森羅万象は、鳥や獣や虫、魚などのほか、ゾウや虎など当時に想像で描いた動物、想像上の動物、いわゆる霊獣など生き物を中心に描いた「鳥獣蟲魚」、山や草、川や木々など植物を中心に描いた「山川草木」、海や波風などをえがいた「波浪流水」、雨や晴れ、雪など天候をえがいた「天地造化」の4つのカテゴリーで構成されています。
「奇想天外」(第3巻)
第三巻は「奇想天外」。
和漢の故事や伝説、伝承、当時公開されていた芝居の名場面や宗教的な画題、幽霊や妖怪といった想像上の世界を中心に描いた図版の総集編となっています。
奇想天外は逸話やおとぎ話を元に描いた「狂態百出」、古い言い伝えの故事などを原作として描かれた「故事拾遺」、鬼や幽霊、妖怪などをえがいた「百鬼図会」、神や仏、聖人や僧侶などなど宗教的画題をえがいた「神仏風姿」の4つのカテゴリーで構成されています。

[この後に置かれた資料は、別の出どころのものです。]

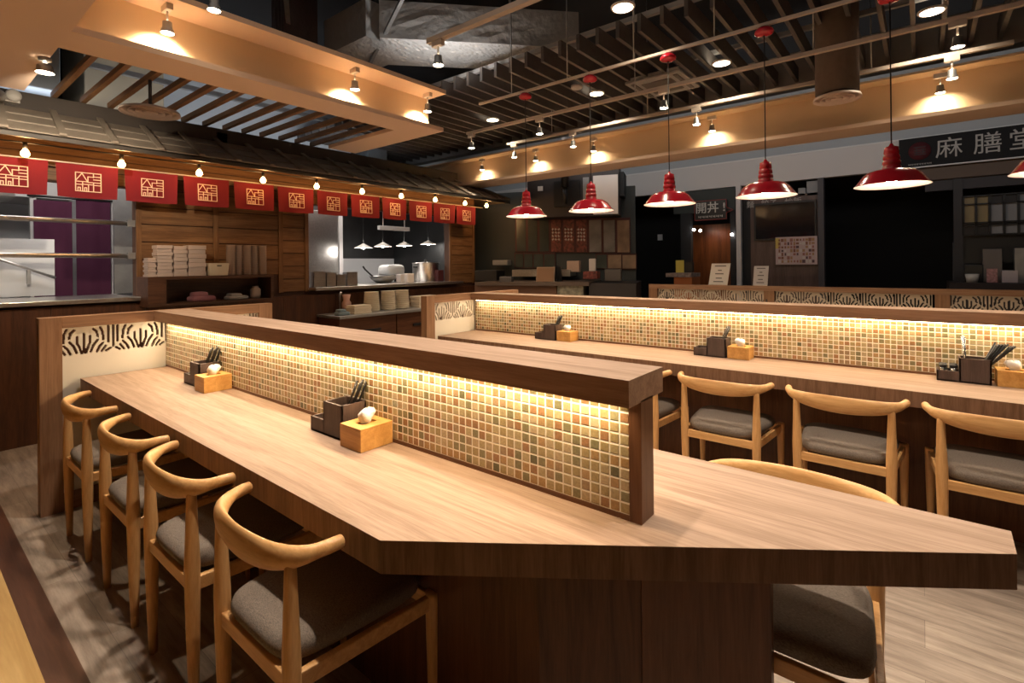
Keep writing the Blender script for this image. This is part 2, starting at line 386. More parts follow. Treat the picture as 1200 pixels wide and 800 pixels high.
# ------------------------------------------------------------------ elbow chairs
def make_chair():
    t = thing('dining_chair', 'x', 'chair', (0, 0, 0), 0, None)
    for s in (1, -1):
        z = [0, .12, .28, .40, .46, .56, .66, .70]; r = [.013, .0165, .0205, .0225, .0225, .0185, .015, .013]
        MB().loft([(-.197 - .004 * (k / 7), s * (.192 + .006 * (k / 7)), zz) for k, zz in enumerate(z)], [(q, q) for q in r], 14, up=(1, 0, 0)).build('leg', oak, t)
        z = [0, .15, .30, .40, .425]; r = [.013, .0165, .0200, .0215, .021]
        MB().loft([(.215, s * .232, zz) for zz in z], [(q, q) for q in r], 14, up=(1, 0, 0)).build('leg', oak, t)
    f = MB(); f.bar((-.2, -.185, .395), (-.2, .185, .395), .02, .042); f.bar((.215, -.22, .395), (.215, .22, .395), .02, .042)
    for s in (1, -1): f.bar((-.195, s * .193, .395), (.21, s * .230, .395), .02, .042)
    f.build('seat_frame', oak_y, t, .003)
    MB().cushion((.005, 0, .418), .37, .455, .43, .062).build('seat', fabric, t)
    pts = []; rad = []
    ctrl = [(-.098, .250, .712, .0155, .0160), (-.125, .246, .711, .0165, .0175), (-.155, .236, .708, .0165, .0180), (-.183, .217, .703, .019, .023), (-.205, .185, .698, .0185, .029),
            (-.222, .135, .693, .0155, .035), (-.232, .07, .690, .0125, .0395), (-.236, 0, .689, .0115, .041)]
    full = [(x, y, z, a, b) for x, y, z, a, b in ctrl] + [(x, -y, z, a, b) for x, y, z, a, b in ctrl[-2::-1]]
    # smooth Catmull-Rom
    def cr(p0, p1, p2, p3, t_): return [.5 * (2 * b + (c - a) * t_ + (2 * a - 5 * b + 4 * c - d) * t_ ** 2 + (3 * b - a - 3 * c + d) * t_ ** 3) for a, b, c, d in zip(p0, p1, p2, p3)]
    for i in range(len(full) - 1):
        q = [full[max(i - 1, 0)], full[i], full[i + 1], full[min(i + 2, len(full) - 1)]]
        for k in range(4):
            v = cr(*q, k / 4); pts.append(v[:3]); rad.append((v[3], v[4]))
    pts.append(full[-1][:3]); rad.append(full[-1][3:])
    # round the ends
    e0 = Vector(pts[0]); d0 = (e0 - Vector(pts[1])).normalized(); e1 = Vector(pts[-1]); d1 = (e1 - Vector(pts[-2])).normalized()
    pts = [tuple(e0 + d0 * .006), tuple(e0 + d0 * .003)] + pts + [tuple(e1 + d1 * .003), tuple(e1 + d1 * .006)]
    rad = [(rad[0][0] * .55, rad[0][1] * .55), (rad[0][0] * .88, rad[0][1] * .88)] + rad + [(rad[-1][0] * .88, rad[-1][1] * .88), (rad[-1][0] * .55, rad[-1][1] * .55)]
    MB().loft(pts, rad, 18).build('backrest', oak_y, t)
    return t
ch = make_chair()
ch_labels = ['oak elbow chair beside the lattice end panel, farthest of the four at the left',
             'oak elbow chair at the near table, second from the lattice end panel',
             'oak elbow chair at the near table, third from the lattice end panel',
             'oak elbow chair at the near table, nearest and largest of the four on the left']
for k, (y, l) in enumerate(zip((3.287, 2.583, 1.986, 1.370), ch_labels)):
    o = ch if k == 0 else dup(ch, (0, 0, 0)); o.location = (.805, y, 0); o['label'] = l; o['group'] = 'chairs along the left side of the near table'
for y, l in ((1.47, 'oak elbow chair at the second table, mostly hidden behind the near divider end'), (.895, 'oak elbow chair at the second table, just right of the near divider end'),
             (.31, 'oak elbow chair at the second table, middle of the row seen from behind'), (-.26, 'oak elbow chair at the second table, cut off by the right edge of the photo')):
    o = dup(ch, (3.16, y, 0), 0, l); o['group'] = 'chairs along the second table'
o = dup(ch, (1.60, .305, 0), math.pi, 'oak elbow chair tucked under the slanted table end, its back rising behind the top'); del o['group']

# ------------------------------------------------------------------ cutlery caddies and tissue boxes
def caddy(kind):
    # stepped dark box: long side along y, low step at +y end
    t = thing('cutlery_caddy', 'x', 'cutlery holder')
    w = .008; b = MB()
    def tray(x0, x1, y0, y1, h):
        b.box((x0, y0, 0), (x1, y1, w)); b.box((x0, y0, 0), (x0 + w, y1, h)); b.box((x1 - w, y0, 0), (x1, y1, h)); b.box((x0, y0, 0), (x1, y0 + w, h)); b.box((x0, y1 - w, 0), (x1, y1, h))
    tray(0, .105, 0, .125, .127); tray(0, .105, .117, .215, .055)
    b.build('stepped_box', holderm, t, .001)
    if kind == 'spoons':
        for k in range(8):
            x = .035 + .008 * k; y = .02 + .006 * (k % 3); a = Vector((x - .01, y + .05, .012)); e = Vector((x + .022, y - .028 + .003 * (k % 4), .195 + .005 * (k % 3)))
            MB().loft([a, a.lerp(e, .5), a.lerp(e, .8), e], [(.0035, .0022), (.0045, .0025), (.0075, .003), (.008, .003)], 8).build('utensil', chop, t)
    else:
        for k in range(14):
            x = .015 + .0055 * k; a = Vector((x, .075 - .004 * (k % 5), .012)); e = Vector((x + .01 * math.sin(k), -.02 - .012 * (k % 7), .205 + .003 * (k % 4) - .0015 * (k % 7)))
            MB().loft([a, e], [(.0035, .0035), (.005, .005)], 6).build('chopstick', chop, t)
        for x in (.03, .07): MB().loft([(x, .095, .012), (x, .10 + x * .1, .235)], [(.004, .004), (.006, .006)], 8).build('tongs', metal_s, t)
        for x, y in ((.03, .145), (.075, .145), (.03, .188), (.075, .188)):
            j = MB().lathe([(0, .009), (.018, .009), (.018, .06), (.015, .07), (0, .07)], (x, y, 0), 16).build('spice_jar', metal_s, t)
            MB().lathe([(0, .07), (.017, .07), (.017, .084), (0, .084)], (x, y, 0), 16).build('jar_lid', black, j)
    return t
cs = caddy('spoons'); cc = caddy('sticks')
cs.location = (1.052, 1.655, .7505); cs['label'] = 'dark stepped cutlery caddy with black utensils, nearer one on the near table'; cs['group'] = 'cutlery caddies'
cc.location = (3.53, -.275, .7505); cc['label'] = 'dark stepped caddy with fanned black chopsticks and jars at the right edge of the photo'; cc['group'] = 'cutlery caddies'
for p, l in (((1.052, 2.99, .7505), 'dark stepped cutlery caddy with black utensils at the far end of the near table'),
             ((3.53, 1.02, .7505), 'dark stepped cutlery caddy midway along the second table, utensils leaning out'),
             ((3.53, 2.385, .7505), 'dark stepped cutlery caddy near the far end of the second table')):
    dup(cs, p, 0, l)
dup(cc, (5.95, 1.2, .7505), 0, 'dark caddy of chopsticks before the long lattice screen on the farthest table')
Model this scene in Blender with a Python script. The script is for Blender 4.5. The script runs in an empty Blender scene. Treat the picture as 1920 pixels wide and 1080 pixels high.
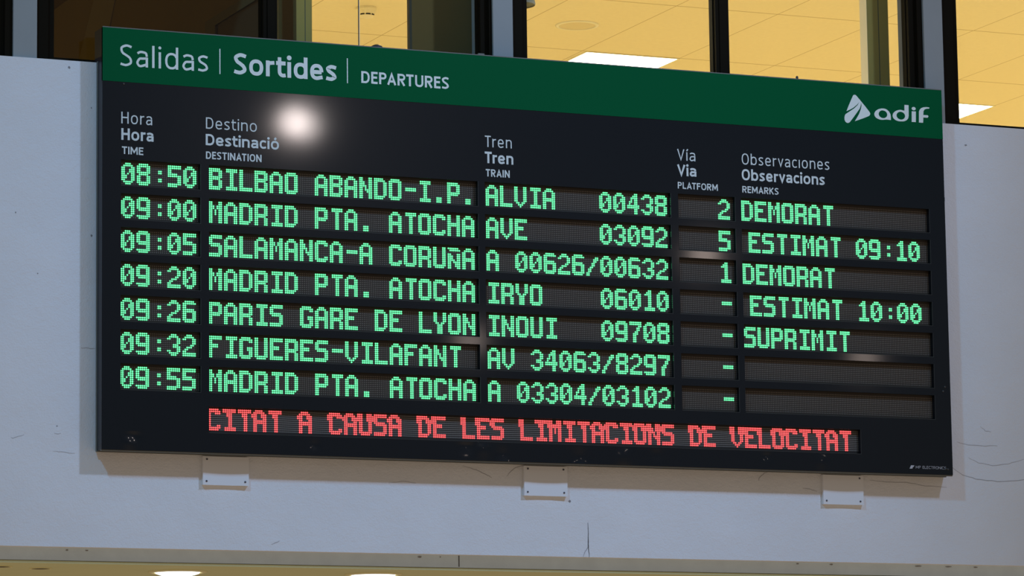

このBOXセットの魅力は、北斎の多様なテーマに触れることができる点にあります。彼の作品は、日本の歴史や文化を知る上で貴重な資料となっています。
このリメイク版は、収録されている作品の数やページ数が非常に多いため、北斎の作品に没頭することができます。
一つのテーマについての作品が集められているため、そのテーマについての理解を深めることができるでしょう。